◆ **WHAT YOU SHOULD DO**
Can you set down, exactly as they appear below, the lines from the opening of the material through the one bearing "12); mb.build('holder', M['black'], t)", minus the pictures?

◆ **INFORMATION SHOWN**
■ ■ ■ ■

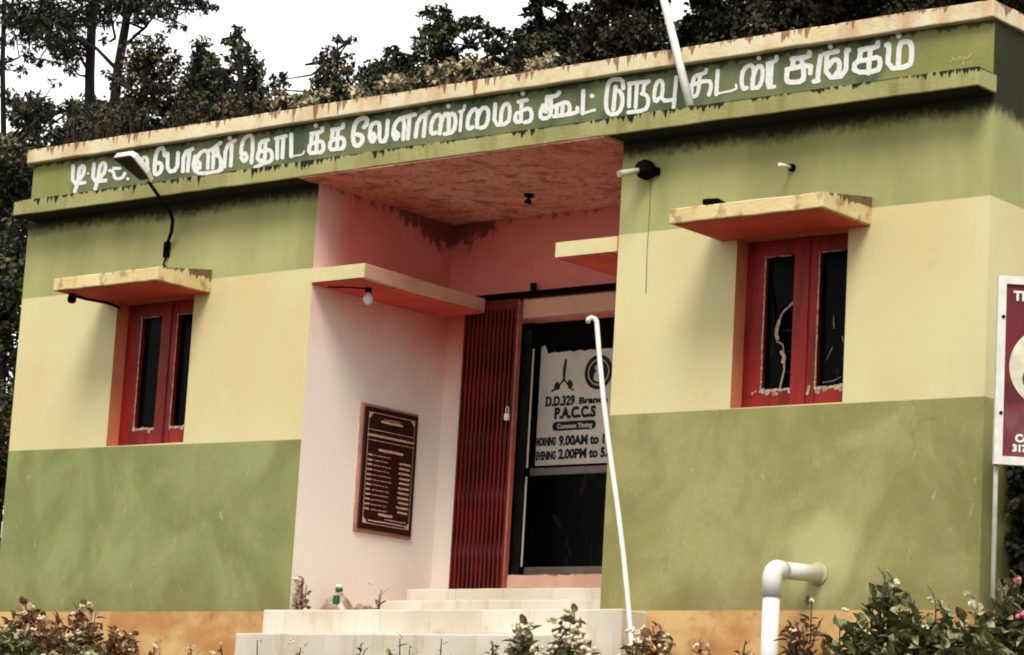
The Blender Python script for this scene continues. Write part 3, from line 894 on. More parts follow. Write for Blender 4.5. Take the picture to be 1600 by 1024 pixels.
t = empty('pipe_stub', (4.09, 0, 2.775), 'short metal pipe stub sticking out of the green wall above the second window', 'pipe')
mb = MB(); mb.tube([(4.09, -0.02, 2.772), (4.09, -0.15, 2.762)], 0.011, 10); mb.build('pipe', M['alu_bright'], t)
mb = MB(); mb.lathe([(0.0, 0), (0.026, 0), (0.022, 0.03), (0.0, 0.032)], (4.09, 0, 2.772), (0, -1, 0), 14); mb.build('flange', M['black'], t)

# bulb under the left shelf slab
t = empty('light_bulb', (0.32, 0.3, 2.336), 'white light bulb in a tilted holder under the slab at the pink recess', 'light bulb')
mb = MB(); mb.lathe([(0.0, 0), (0.024, 0.0), (0.024, 0.03), (0.018, 0.04), (0, 0.041)], (0.30, 0.27, 2.335), (0.25, -0.1, -1), 14); mb.build('holder', M['black'], t)
mb = MB(); mb.lathe([(0.0, 0), (0.016, 0.0), (0.02, 0.02), (0.036, 0.055), (0.036, 0.075), (0.024, 0.1), (0.0, 0.108)], (0.309, 0.266, 2.30), (0.3, -0.35, -0.6), 16); mb.build('bulb', M['white_pvc'], t)
mb = MB(); mb.tube([(0.30, 0.27, 2.333), (0.2, 0.16, 2.331), (0.06, 0.1, 2.332)], 0.006, 6); mb.build('cable', M['black'], t)

t = empty('ceiling_hook', (1.218, 0.908, 3.073), 'small dark lamp holder hanging from the mouldy pink ceiling', 'lamp holder')
mb = MB(); mb.lathe([(0, 0), (0.04, 0), (0.035, 0.02), (0, 0.021)], (1.218, 0.908, 3.073), (0, 0, -1), 14); mb.build('ceiling_rose', M['black'], t)
mb = MB(); mb.tube([(1.218, 0.908, 3.055), (1.225, 0.90, 3.02)], 0.012, 8); mb.lathe([(0, 0), (0.02, 0), (0.028, 0.03), (0, 0.031)], (1.225, 0.90, 3.03), (-0.3, 0, -1), 12); mb.build('holder', M['black'], t)

# black lamp holder under the left canopy
t = empty('lamp_holder', (-2.1, -0.4, 2.342), 'black lamp holder under the outer corner of the canopy by the street lamp', 'lamp holder')
pb = pix(110, 462, 1, -0.42)
mb = MB(); mb.lathe([(0, 0), (0.022, 0), (0.034, 0.03), (0.034, 0.06), (0.02, 0.075), (0, 0.076)], (pb[0] + .02, -0.42, 2.35), (0, 0, -1), 14); mb.build('holder', M['black'], t)
mb = MB(); mb.tube([(pb[0] + .02, -.42, 2.334), (-2.1, -0.25, 2.336), (-2.06, -0.10, 2.335), (-2.02, -0.03, 2.32), (-1.98, -.02, 2.30)], 0.011, 6); mb.build('cable', M['black'], t)

# stone / dry clod lying on the right canopy
mb = MB(); mb.box(3.70, 3.83, -0.42, -0.30, 2.47, 2.52, 0.018, 4, 0.012, None, 9)
tag(mb.build('stone', M['black']), 'dark lump lying on top of the canopy above the broken window', 'stone')

# white hooked pole leaning at the recess corner
top = Vector((2.705, -0.14, 1.86)); bot = Vector(pix(986, 998, 1, -0.62))
dr = (top - bot).normalized()
mb = MB(); pts = [bot - dr * 0.25]
for k in range(0, 9): pts.append(bot + (top - bot) * (k / 8) + Vector((0.012 * math.sin(k * .8), 0, 0)))
hk = Vector(_r) * -1
pts += [top + dr * 0.02 + hk * 0.008, top + dr * 0.03 + hk * 0.03, top + dr * 0.018 + hk * 0.05, top - dr * 0.005 + hk * 0.056]
mb.tube(pts, 0.0165, 10)
tag(mb.build('hooked_pole', M['pole_white']), 'long white pole with a hooked tip leaning across the doorway by the steps', 'pole')

# white pole standing on the ledge
p0 = pix(1079, 168, 1, -0.14); p1 = pix(1037, 0, 1, -0.10)
v = Vector(p1 - p0)
mb = MB(); mb.tube([Vector(p0), Vector(p0) + v * 0.5, Vector(p0) + v * 1.9], [0.029, 0.026, 0.022], 12)
tag(mb.build('flag_pole', M['pole_white']), 'white pole standing tilted on the ledge over the painted sign', 'pole')

# drain pipe
wx = 4.395
e = pix(1207, 889, 0, wx)
yo, ze = e[1], e[2]
t = empty('drain_pipe', (wx, yo, -0.6), 'thick white drain pipe with an elbow coming out of the green wall', 'pipe')
rp = 0.052
mb = MB()
mb.tube([(wx, 0.0, ze + 0.02), (wx, yo + 0.06, ze)], rp, 20)
mb.tube([(wx, yo, ze - 0.16), (wx, yo, ground_z(wx, yo) - 0.1)], rp, 20); mb.build('pipe', M['white_pvc'], t)
mb = MB(); pts = [(wx, yo + 0.11, ze)]
for k in range(0, 7):
    a = math.pi / 2 * k / 6
    pts.append((wx, yo + 0.055 - 0.055 * math.sin(a), ze - 0.055 + 0.055 * math.cos(a)))
pts.append((wx, yo, ze - 0.165)); mb.tube(pts, rp + .007, 20); mb.build('elbow', M['white_pvc'], t)
mb = MB(); mb.lathe([(0, 0), (rp + .02, 0), (rp + .014, .012), (rp + .004, .016), (0, .016)], (wx, 0, ze + .02), (0, -1, 0), 20); mb.build('mortar_ring', plain('mortar', S(208, 206, 160, K), .9), t)

# plaque on the recess wall
ST = plain('maroon_granite', S(56, 18, 16, K), 0.35, 0.3, 30, 0.5)
GOLD = plain('engraved_pale_lettering', S(226, 184, 164, K), 0.7, 0.3, 40)
t = empty('plaque', (0, 0.9, 0.65), 'maroon stone inauguration plaque with pale engraved lines on the pink wall', 'plaque')
mb = MB(); mb.box(0.0, 0.022, 0.595, 1.22, 0.63, 1.57, 0.008, 16, 0.006, None, 7); mb.build('mortar_border', plain('pink_mortar', S(196, 140, 126, K), .9), t)
mb = MB(); mb.box(0.02, 0.035, 0.62, 1.205, 0.655, 1.55, .003); mb.build('slab', ST, t)
rr = random.Random(11)
st = []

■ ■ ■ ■

◆ **RESPONSE TO THIS TASK**
The Blender Python script for this scene continues. Write part 3, from line 894 on. More parts follow. Write for Blender 4.5. Take the picture to be 1600 by 1024 pixels.
t = empty('pipe_stub', (4.09, 0, 2.775), 'short metal pipe stub sticking out of the green wall above the second window', 'pipe')
mb = MB(); mb.tube([(4.09, -0.02, 2.772), (4.09, -0.15, 2.762)], 0.011, 10); mb.build('pipe', M['alu_bright'], t)
mb = MB(); mb.lathe([(0.0, 0), (0.026, 0), (0.022, 0.03), (0.0, 0.032)], (4.09, 0, 2.772), (0, -1, 0), 14); mb.build('flange', M['black'], t)

# bulb under the left shelf slab
t = empty('light_bulb', (0.32, 0.3, 2.336), 'white light bulb in a tilted holder under the slab at the pink recess', 'light bulb')
mb = MB(); mb.lathe([(0.0, 0), (0.024, 0.0), (0.024, 0.03), (0.018, 0.04), (0, 0.041)], (0.30, 0.27, 2.335), (0.25, -0.1, -1), 14); mb.build('holder', M['black'], t)
mb = MB(); mb.lathe([(0.0, 0), (0.016, 0.0), (0.02, 0.02), (0.036, 0.055), (0.036, 0.075), (0.024, 0.1), (0.0, 0.108)], (0.309, 0.266, 2.30), (0.3, -0.35, -0.6), 16); mb.build('bulb', M['white_pvc'], t)
mb = MB(); mb.tube([(0.30, 0.27, 2.333), (0.2, 0.16, 2.331), (0.06, 0.1, 2.332)], 0.006, 6); mb.build('cable', M['black'], t)

t = empty('ceiling_hook', (1.218, 0.908, 3.073), 'small dark lamp holder hanging from the mouldy pink ceiling', 'lamp holder')
mb = MB(); mb.lathe([(0, 0), (0.04, 0), (0.035, 0.02), (0, 0.021)], (1.218, 0.908, 3.073), (0, 0, -1), 14); mb.build('ceiling_rose', M['black'], t)
mb = MB(); mb.tube([(1.218, 0.908, 3.055), (1.225, 0.90, 3.02)], 0.012, 8); mb.lathe([(0, 0), (0.02, 0), (0.028, 0.03), (0, 0.031)], (1.225, 0.90, 3.03), (-0.3, 0, -1), 12); mb.build('holder', M['black'], t)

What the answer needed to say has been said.